Identify Legal Representatives: Determine the legal heirs or representatives who are either continuing the business or administering the estate.

Serve Notice on Legal Heirs: Issue notices under relevant GST provisions (Sections 73/74) to the legal representatives, explicitly stating their capacity and liability under Section 93.

Limit Recovery: Ensure recovery efforts are confined to the extent of the deceased’s estate in cases where the business has been discontinued.

Practical Challenges and Recommendations

Lack of Integration with Civil Death Records: GST systems are yet to be integrated with civil registration databases. As a result, tax authorities may not always be aware of a taxpayer’s death.

Need for Proactive Intimation by Legal Heirs: Legal heirs should promptly inform the jurisdictional officer and update the GST portal regarding the death of the registered person.

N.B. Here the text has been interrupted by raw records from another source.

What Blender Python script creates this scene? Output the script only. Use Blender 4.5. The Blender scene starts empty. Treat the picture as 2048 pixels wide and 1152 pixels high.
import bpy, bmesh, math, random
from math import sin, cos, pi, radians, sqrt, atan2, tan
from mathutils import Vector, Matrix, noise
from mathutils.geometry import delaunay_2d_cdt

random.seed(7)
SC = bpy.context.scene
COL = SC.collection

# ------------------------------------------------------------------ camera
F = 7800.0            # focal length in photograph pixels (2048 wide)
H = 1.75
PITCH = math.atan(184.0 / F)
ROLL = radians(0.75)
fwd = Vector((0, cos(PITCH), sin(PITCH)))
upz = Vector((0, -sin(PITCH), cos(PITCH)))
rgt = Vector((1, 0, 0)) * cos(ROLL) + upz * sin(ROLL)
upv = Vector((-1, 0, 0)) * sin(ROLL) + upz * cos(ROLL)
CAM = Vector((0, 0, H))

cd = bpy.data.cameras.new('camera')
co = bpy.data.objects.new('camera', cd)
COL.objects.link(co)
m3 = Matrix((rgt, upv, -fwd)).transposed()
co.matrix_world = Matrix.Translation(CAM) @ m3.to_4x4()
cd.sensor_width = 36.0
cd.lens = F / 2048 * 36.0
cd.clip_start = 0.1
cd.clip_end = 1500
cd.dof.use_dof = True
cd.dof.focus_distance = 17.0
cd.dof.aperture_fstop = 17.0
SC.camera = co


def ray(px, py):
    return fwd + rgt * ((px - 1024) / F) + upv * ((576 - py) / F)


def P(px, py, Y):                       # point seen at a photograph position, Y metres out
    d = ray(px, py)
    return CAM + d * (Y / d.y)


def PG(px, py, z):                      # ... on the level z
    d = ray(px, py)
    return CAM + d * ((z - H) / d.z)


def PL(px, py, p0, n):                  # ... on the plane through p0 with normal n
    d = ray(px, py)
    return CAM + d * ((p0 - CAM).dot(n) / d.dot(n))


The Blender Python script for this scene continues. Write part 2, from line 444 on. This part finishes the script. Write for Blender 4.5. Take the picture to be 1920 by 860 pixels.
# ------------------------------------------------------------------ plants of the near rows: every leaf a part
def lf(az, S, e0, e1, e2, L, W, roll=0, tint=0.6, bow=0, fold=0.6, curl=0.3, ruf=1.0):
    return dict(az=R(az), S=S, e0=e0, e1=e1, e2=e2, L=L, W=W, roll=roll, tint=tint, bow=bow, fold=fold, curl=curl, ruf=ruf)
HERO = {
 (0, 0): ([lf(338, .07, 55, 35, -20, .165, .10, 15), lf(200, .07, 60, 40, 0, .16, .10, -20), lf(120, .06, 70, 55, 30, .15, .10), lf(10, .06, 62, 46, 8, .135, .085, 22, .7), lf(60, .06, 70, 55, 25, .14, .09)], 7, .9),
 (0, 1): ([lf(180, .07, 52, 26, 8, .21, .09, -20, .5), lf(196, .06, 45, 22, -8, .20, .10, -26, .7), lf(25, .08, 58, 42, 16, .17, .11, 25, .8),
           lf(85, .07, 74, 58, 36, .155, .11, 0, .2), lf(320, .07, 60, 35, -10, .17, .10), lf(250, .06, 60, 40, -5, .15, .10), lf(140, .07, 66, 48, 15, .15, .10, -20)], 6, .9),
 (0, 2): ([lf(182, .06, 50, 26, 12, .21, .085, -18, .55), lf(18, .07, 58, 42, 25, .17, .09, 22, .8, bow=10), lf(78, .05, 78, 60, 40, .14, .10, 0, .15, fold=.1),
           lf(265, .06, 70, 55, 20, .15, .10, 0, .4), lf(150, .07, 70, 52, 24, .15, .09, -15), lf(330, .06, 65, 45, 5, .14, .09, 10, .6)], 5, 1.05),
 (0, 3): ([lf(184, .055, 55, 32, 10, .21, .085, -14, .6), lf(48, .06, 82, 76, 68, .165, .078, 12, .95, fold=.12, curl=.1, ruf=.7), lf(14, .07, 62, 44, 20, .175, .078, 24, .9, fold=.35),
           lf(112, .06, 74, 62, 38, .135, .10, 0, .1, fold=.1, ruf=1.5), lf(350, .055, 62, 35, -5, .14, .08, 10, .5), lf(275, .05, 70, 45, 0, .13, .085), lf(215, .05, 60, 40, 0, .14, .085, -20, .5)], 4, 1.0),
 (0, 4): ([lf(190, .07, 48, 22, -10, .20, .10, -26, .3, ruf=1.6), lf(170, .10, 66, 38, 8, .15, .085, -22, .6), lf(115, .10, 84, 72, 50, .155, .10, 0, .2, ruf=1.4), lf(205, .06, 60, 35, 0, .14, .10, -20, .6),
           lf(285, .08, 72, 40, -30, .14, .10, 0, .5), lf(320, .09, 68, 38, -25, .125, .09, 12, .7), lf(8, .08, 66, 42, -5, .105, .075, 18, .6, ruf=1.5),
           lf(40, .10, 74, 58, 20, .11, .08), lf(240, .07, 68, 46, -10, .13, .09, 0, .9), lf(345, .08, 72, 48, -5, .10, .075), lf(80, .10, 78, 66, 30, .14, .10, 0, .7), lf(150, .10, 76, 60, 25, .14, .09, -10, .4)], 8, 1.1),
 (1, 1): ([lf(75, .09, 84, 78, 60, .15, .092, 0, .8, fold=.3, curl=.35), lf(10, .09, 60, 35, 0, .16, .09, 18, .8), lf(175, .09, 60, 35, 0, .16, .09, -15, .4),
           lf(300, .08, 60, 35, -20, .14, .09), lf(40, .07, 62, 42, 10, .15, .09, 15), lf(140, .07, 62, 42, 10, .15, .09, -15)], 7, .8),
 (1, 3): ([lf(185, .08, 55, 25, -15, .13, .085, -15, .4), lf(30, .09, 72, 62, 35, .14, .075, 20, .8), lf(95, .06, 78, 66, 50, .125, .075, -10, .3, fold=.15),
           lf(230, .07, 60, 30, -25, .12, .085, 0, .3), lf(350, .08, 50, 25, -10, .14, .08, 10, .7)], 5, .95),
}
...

Guidelines from CBIC: The Central Board of Indirect Taxes and Customs (CBIC) should issue standardized guidelines to ensure that field officers comply with legal requirements when dealing with deceased taxpayers.

Conclusion

Issuing a GST notice in the name of a deceased person is procedurally invalid and legally untenable. Section 93 of the CGST Act offers a comprehensive mechanism to hold legal heirs liable, either for continuing the business or from the estate of the deceased. Tax authorities must strictly adhere to this provision, and legal representatives must remain vigilant to safeguard against unlawful recovery actions. Greater legal awareness and administrative sensitivity are essential to avoid injustice in such delicate situations.